Juradó
Javier Álvarez Viñuela
Juradó está ubicado en la parte septentrional del Chocó, sobre el Pacífico. Su posición geográfica, en consecuencia, lo hace un municipio fronterizo con la vecina República de Panamá. Por esa misma condición es merecedor de ciertas prerrogativas, en el marco de la ley de zonas de fronteras, por citar algunas. Sin embargo, su desarrollo y crecimiento económico, social, cultural y tecnológico, creería que ha sido a base de la pujanza misma de sus gentes.
Conozco poco o nada de Juradó. Su nombre está asociado a todas aquellas personas o estudiantes que un época atrás de mi generación y, de ésta hacia adelante, y hasta un período muy corto, llegaron a estudiar masivamente al Instituto Agrícola de El Valle. Así, conocí jóvenes que llegaron a cumplir con sus compromisos académicos; buenos y extraordinarios futbolistas, o emprendedores que se dedicaron a las artesanías y a la panadería como modo de derivar su manutención o ganarse honradamente la vida.
Escuché de Juradó su vocación pecuaria. Siendo niño, mi padre me comentó que de allá se traían los mejores especímenes bovinos. Una especie cebuína de raza guzerat, con unos enormes cuernos. Los dos primeros sementales que conocí fue el que adquirió el Instituto Agrícola y Oliverio Arroyave, luego de transportarlos vía marítima por más de tres horas de viaje, al cruzar el amplio golfo de Cupica.
y escuché que a Juradó la llamaban la “Isla del Encanto”. ¿Isla?, me interrogaba a sí mismo. No le pude encontrar sentido al bautizo que le daban; o por lo menos el doble que pudiera tener con otra que en verdad conozco del Caribe, en las Antillas Mayores. Pues ningún municipio del Chocó está en área insular de su jurisdicción, pero como somos dados buscar semejanzas, y no para que se pareciera a Puerto Rico, sino porque su belleza es inigualable.
Ahora, digamos que físicamente jamás habrá parecido entre Juradó y Puerto Rico- que es conocido como la Isla del Encanto, como dice la canción del Gran Combo-. A muchos no les fastidia que le digan que se parece otro, salvo que no sea famoso o feo. Conozco casos que en los que los acosos por los sobrenombres han enloquecido o desterrado a la gente. Hubo un señor que apodaron Tamuga: lo enloquecieron y lo desterraron de un pueblo.

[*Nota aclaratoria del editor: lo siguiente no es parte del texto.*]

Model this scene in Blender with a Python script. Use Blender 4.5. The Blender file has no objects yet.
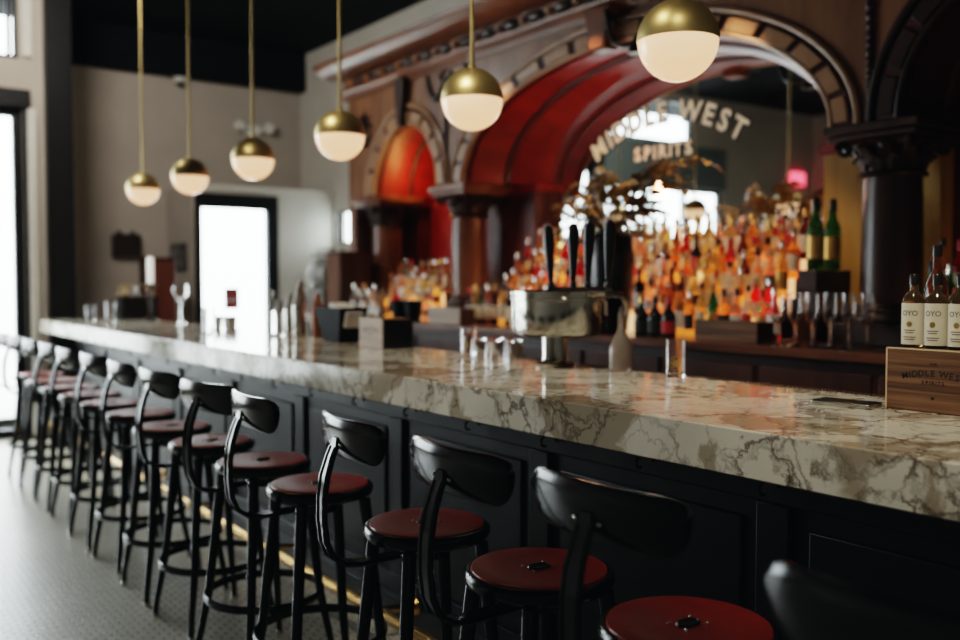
import bpy, bmesh, math, random
from mathutils import Vector, Matrix
random.seed(7)
PI = math.pi
scene = bpy.context.scene
col = scene.collection
SHARP = math.radians(38)

# ------------------------------------------------------------------ mesh builder
class MB:
    def __init__(self):
        self.v = []; self.f = []
    def add(self, vs, fs):
        n = len(self.v)
        self.v += [tuple(p) for p in vs]
        self.f += [tuple(i + n for i in q) for q in fs]
        return self
    def box(self, x0, x1, y0, y1, z0, z1, M=None):
        vs = [Vector((x, y, z)) for x in (x0, x1) for y in (y0, y1) for z in (z0, z1)]
        if M is not None: vs = [M @ p for p in vs]
        return self.add(vs, [(0,1,3,2),(4,6,7,5),(0,4,5,1),(2,3,7,6),(0,2,6,4),(1,5,7,3)])
    def lathe(self, prof, seg=24, c=(0,0,0), M=None, sx=1.0, sy=1.0, rot=0.0):
        vs = []; fs = []; rings = []
        for r, z in prof:
            if r < 1e-6:
                rings.append([len(vs)]); vs.append(Vector((0,0,z)))
            else:
                b = len(vs)
                for k in range(seg):
                    a = 2*PI*k/seg + rot
                    vs.append(Vector((r*sx*math.cos(a), r*sy*math.sin(a), z)))
                rings.append(list(range(b, b+seg)))
        for a, b in zip(rings, rings[1:]):
            if len(a) == 1 and len(b) == 1: continue
            for k in range(seg):
                k2 = (k+1) % seg
                if len(a) == 1: fs.append((a[0], b[k2], b[k]))
                elif len(b) == 1: fs.append((a[k], a[k2], b[0]))
                else: fs.append((a[k], a[k2], b[k2], b[k]))
        if len(rings[0]) > 1: fs.append(tuple(reversed(rings[0])))
        if len(rings[-1]) > 1: fs.append(tuple(rings[-1]))
        c = Vector(c)
        vs = [(M @ p if M is not None else p) + c for p in vs]
        return self.add(vs, fs)
    def loft(self, rings, closed=True, cap=True, loop=False):
        n = len(rings[0]); vs = [p for r in rings for p in r]; fs = []
        m = len(rings)
        for i in range(m if loop else m-1):
            j = (i+1) % m
            for k in range(n if closed else n-1):
                k2 = (k+1) % n
                fs.append((i*n+k, i*n+k2, j*n+k2, j*n+k))
        if cap and closed and not loop:
            fs.append(tuple(reversed(range(n)))); fs.append(tuple(range((m-1)*n, m*n)))
        return self.add(vs, fs)
    def tube(self, path, r, seg=10, closed=False, flat=None):
        P = [Vector(p) for p in path]; n = len(P)
        R = r if isinstance(r, (list, tuple)) else [r]*n
        rings = []; up = None
        for i in range(n):
            a = P[(i-1) % n] if (closed or i > 0) else P[i]
            b = P[(i+1) % n] if (closed or i < n-1) else P[i]
            t = (b-a).normalized()
            if up is None:
                up = Vector((0,0,1)) if abs(t.z) < .9 else Vector((1,0,0))
            s = t.cross(up).normalized(); up = s.cross(t).normalized()
            ring = []
            for k in range(seg):
                q = 2*PI*k/seg
                ring.append(P[i] + s*(R[i]*math.cos(q)) + up*(R[i]*math.sin(q)))
            rings.append(ring)
        return self.loft(rings, True, True, closed)
    def ribbon(self, path, side, w, t):
        """flat bar swept along path; side = width axis, w full width (or list), t thickness"""
        P = [Vector(p) for p in path]; S = Vector(side).normalized(); rings = []; n = len(P)
        W = w if isinstance(w, (list, tuple)) else [w]*n
        for i in range(n):
            a = P[max(0,i-1)]; b = P[min(n-1,i+1)]
            d = (b-a).normalized(); u = S.cross(d).normalized()
            h = W[i]/2; e = t/2; c = e*.7
            ring = [P[i]+S*x+u*y for x, y in ((-h,-e+c),(-h+c,-e),(h-c,-e),(h,-e+c),(h,e-c),(h-c,e),(-h+c,e),(-h,e-c))]
            rings.append(ring)
        return self.loft(rings)
    def prism(self, poly, fn, d0, d1):
        """poly: 2-D outline; fn(u,v,d) -> point"""
        return self.loft([[Vector(fn(u,v,d)) for u,v in poly] for d in (d0,d1)])
    def sphere(self, c, r, seg=14, rings=8, s=(1,1,1)):
        prof = [(r*math.sin(PI*k/rings), -r*math.cos(PI*k/rings)) for k in range(rings+1)]
        return self.lathe(prof, seg, c, Matrix.Diagonal(Vector(s)))
    def mesh(self, name, mat=None, flat=False, recalc=True):
        me = bpy.data.meshes.new(name)
        me.from_pydata(self.v, [], self.f)
        if recalc:
            bm = bmesh.new(); bm.from_mesh(me)
            bmesh.ops.recalc_face_normals(bm, faces=bm.faces)
            bm.to_mesh(me); bm.free()
        if not flat:
            me.shade_smooth(); me.set_sharp_from_angle(angle=SHARP)
        if mat: me.materials.append(mat)
        me.update()
        return me
    def build(self, name, mat, parent=None, bevel=0, flat=False, recalc=True, seg=2):
        o = bpy.data.objects.new(name, self.mesh(name, mat, flat, recalc))
        col.objects.link(o)
        if parent is not None: o.parent = parent
        if bevel:
            m = o.modifiers.new('bevel', 'BEVEL'); m.width = bevel; m.segments = seg
            m.limit_method = 'ANGLE'; m.angle_limit = math.radians(40)
        return o

def tag(o, label, cat, group=None):
    o['label'] = label; o['category'] = cat
    if group: o['group'] = group
    return o
def thing(name, label, cat, loc=(0,0,0), rz=0.0, group=None):
    o = bpy.data.objects.new(name, None); col.objects.link(o)
    o.empty_display_size = .1
    o.location = loc; o.rotation_euler = (0,0,rz)
    return tag(o, label, cat, group)
def struct(o):
    o['kind'] = 'structure'; return o
def kids(o): return [c for c in bpy.data.objects if c.parent == o]
def dup(root, loc, rz, label, group=None):
    r = root.copy(); col.objects.link(r); r.location = loc; r.rotation_euler = (0,0,rz)
    r['label'] = label
    if group: r['group'] = group
    for ch in kids(root):
        c = ch.copy(); col.objects.link(c); c.parent = r
        for g in kids(ch):
            d = g.copy(); col.objects.link(d); d.parent = c
    return r

ORD = ['first','second','third','fourth','fifth','sixth','seventh','eighth','ninth','tenth','eleventh','twelfth','thirteenth',
       'fourteenth','fifteenth','sixteenth','seventeenth','eighteenth','nineteenth','twentieth']
TENS = {2:'twenty',3:'thirty'}
def ordinal(n):   # 1-based
    if n <= 20: return ORD[n-1]
    return 'thirtieth' if n == 30 else TENS[n//10] + '-' + ORD[n % 10 - 1]

# ------------------------------------------------------------------ materials
def new_mat(name):
    m = bpy.data.materials.new(name); m.use_nodes = True
    nt = m.node_tree; b = nt.nodes['Principled BSDF']
    return m, nt, b
def N(nt, t, **kw):
    n = nt.nodes.new(t)
    for k, v in kw.items():
        if k in n.inputs: n.inputs[k].default_value = v
        else: setattr(n, k, v)
    return n
def ramp(nt, stops):
    r = nt.nodes.new('ShaderNodeValToRGB'); e = r.color_ramp.elements
    while len(e) < len(stops): e.new(.5)
    for i, (p, c) in enumerate(stops):
        e[i].position = p; e[i].color = (*c, 1) if len(c) == 3 else c
    return r
def coords(nt, scale=(1,1,1)):
    tc = nt.nodes.new('ShaderNodeTexCoord'); mp = nt.nodes.new('ShaderNodeMapping')
    mp.inputs['Scale'].default_value = scale
    nt.links.new(tc.outputs['Object'], mp.inputs['Vector'])
    return mp.outputs['Vector']
def plain(name, c, rough=.5, metal=0.0, var=.12, scale=14, spec=.5, coat=0.0, bump=0.0, trans=0.0, ior=1.45, emit=None, es=0.0):
    m, nt, b = new_mat(name)
    v = coords(nt)
    n = N(nt, 'ShaderNodeTexNoise', Scale=scale, Detail=4.0)
    nt.links.new(v, n.inputs['Vector'])
    lo = tuple(max(0, x*(1-var)) for x in c); hi = tuple(min(1, x*(1+var)) for x in c)
    r = ramp(nt, [(.3, lo), (.7, hi)])
    nt.links.new(n.outputs['Fac'], r.inputs['Fac'])
    nt.links.new(r.outputs['Color'], b.inputs['Base Color'])
    b.inputs['Roughness'].default_value = rough; b.inputs['Metallic'].default_value = metal
    b.inputs['Specular IOR Level'].default_value = spec; b.inputs['Coat Weight'].default_value = coat
    b.inputs['Transmission Weight'].default_value = trans; b.inputs['IOR'].default_value = ior
    if emit:
        b.inputs['Emission Color'].default_value = (*emit, 1); b.inputs['Emission Strength'].default_value = es
    if bump:
        bp = N(nt, 'ShaderNodeBump', Strength=bump, Distance=.01)
        nt.links.new(n.outputs['Fac'], bp.inputs['Height']); nt.links.new(bp.outputs['Normal'], b.inputs['Normal'])
    return m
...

Y, vuelvo a Jurado para decir que muchos años después lo conocí por cuestiones laborales. Al llegar al muelle donde atracan las lanchas que prestan el servicio de transporte, puse a prueba mi complexión física de extranjero atípico, ante los miembros de la policía. ¡Sus documentos!- preguntó el agente.
¡No! ¡Déjelo que siga¡ Fue la defensa más fácil y eficaz que me hizo un juradoseño.
Alguien tuvo que advertirme los estragos y huellas que dejó la violencia, tras la toma de ese pueblo, por un grupo ilegal. Y si la zozobra que le causé al uniformado lo alertó, quedan, en los juradoseños, sus grandes enseñanzas, que, sin dolor ni odio, han servido para reconstruir identidad como etnia, sin que la atrocidad del fuego los hiciera buscar otros paraísos, en los que pudieran tratarlos con discriminación o migrantes, como ocurrió en Las Uvas de la Ira, del Nobel de Literatura John Steinbeck.